## Dataset content
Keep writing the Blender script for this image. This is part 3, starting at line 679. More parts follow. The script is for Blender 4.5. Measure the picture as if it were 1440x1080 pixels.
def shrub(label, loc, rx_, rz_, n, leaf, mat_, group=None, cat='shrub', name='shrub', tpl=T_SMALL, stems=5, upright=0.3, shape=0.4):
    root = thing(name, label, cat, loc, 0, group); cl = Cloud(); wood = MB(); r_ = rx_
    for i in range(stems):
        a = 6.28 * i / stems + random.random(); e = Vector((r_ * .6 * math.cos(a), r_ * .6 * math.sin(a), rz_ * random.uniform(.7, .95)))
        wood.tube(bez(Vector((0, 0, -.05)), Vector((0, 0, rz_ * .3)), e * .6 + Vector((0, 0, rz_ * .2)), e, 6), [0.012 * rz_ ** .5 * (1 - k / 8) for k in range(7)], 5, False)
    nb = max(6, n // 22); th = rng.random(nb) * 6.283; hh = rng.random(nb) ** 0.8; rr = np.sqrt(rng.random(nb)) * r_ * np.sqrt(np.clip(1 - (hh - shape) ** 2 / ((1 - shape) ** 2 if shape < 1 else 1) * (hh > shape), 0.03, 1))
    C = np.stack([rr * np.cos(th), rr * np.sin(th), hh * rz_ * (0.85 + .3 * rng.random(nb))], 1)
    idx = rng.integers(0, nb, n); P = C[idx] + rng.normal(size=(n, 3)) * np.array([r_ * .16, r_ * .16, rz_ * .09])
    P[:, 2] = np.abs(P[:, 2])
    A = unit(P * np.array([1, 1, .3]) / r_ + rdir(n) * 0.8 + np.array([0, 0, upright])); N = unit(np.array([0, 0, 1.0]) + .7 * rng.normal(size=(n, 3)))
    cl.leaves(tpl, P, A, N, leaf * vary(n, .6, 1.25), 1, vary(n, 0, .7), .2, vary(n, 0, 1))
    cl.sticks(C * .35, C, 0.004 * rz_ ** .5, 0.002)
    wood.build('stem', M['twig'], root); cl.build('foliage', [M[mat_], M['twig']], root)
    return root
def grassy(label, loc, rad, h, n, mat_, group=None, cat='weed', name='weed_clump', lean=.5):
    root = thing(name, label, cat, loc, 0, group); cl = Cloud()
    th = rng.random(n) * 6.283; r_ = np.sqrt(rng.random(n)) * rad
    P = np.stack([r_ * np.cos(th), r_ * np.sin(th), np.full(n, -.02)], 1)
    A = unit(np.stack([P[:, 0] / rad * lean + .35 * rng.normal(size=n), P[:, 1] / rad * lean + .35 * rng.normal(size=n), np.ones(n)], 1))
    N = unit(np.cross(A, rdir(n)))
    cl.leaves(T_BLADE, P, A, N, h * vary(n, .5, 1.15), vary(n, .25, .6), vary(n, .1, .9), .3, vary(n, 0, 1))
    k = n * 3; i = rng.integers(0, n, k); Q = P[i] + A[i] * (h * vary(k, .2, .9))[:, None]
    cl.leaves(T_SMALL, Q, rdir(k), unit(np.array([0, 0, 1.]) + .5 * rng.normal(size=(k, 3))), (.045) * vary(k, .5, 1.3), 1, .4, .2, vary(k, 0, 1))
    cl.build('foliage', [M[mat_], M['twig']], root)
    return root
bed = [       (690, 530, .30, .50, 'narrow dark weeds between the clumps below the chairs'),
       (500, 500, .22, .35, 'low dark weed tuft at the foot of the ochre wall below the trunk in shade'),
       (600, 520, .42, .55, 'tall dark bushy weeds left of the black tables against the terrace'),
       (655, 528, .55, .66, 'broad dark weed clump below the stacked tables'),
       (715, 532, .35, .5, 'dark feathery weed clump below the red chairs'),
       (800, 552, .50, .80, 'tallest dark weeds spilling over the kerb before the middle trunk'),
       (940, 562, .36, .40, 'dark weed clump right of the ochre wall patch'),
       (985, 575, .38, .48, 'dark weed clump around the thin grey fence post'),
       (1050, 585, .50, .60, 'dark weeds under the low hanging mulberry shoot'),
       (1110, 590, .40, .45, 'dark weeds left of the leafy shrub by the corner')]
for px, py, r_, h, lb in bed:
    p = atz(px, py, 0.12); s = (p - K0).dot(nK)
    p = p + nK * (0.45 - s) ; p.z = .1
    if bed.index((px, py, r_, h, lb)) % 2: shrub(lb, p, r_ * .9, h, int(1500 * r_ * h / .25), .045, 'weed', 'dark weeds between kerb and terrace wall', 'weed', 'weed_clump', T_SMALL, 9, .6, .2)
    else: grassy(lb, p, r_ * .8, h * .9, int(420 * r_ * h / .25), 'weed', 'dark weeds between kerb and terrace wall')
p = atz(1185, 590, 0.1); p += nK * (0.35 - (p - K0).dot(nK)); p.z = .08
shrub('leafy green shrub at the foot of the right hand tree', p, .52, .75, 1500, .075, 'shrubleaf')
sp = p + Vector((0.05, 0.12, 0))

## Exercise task
Output a single number: how many lines contain the word "else".

## Task result
2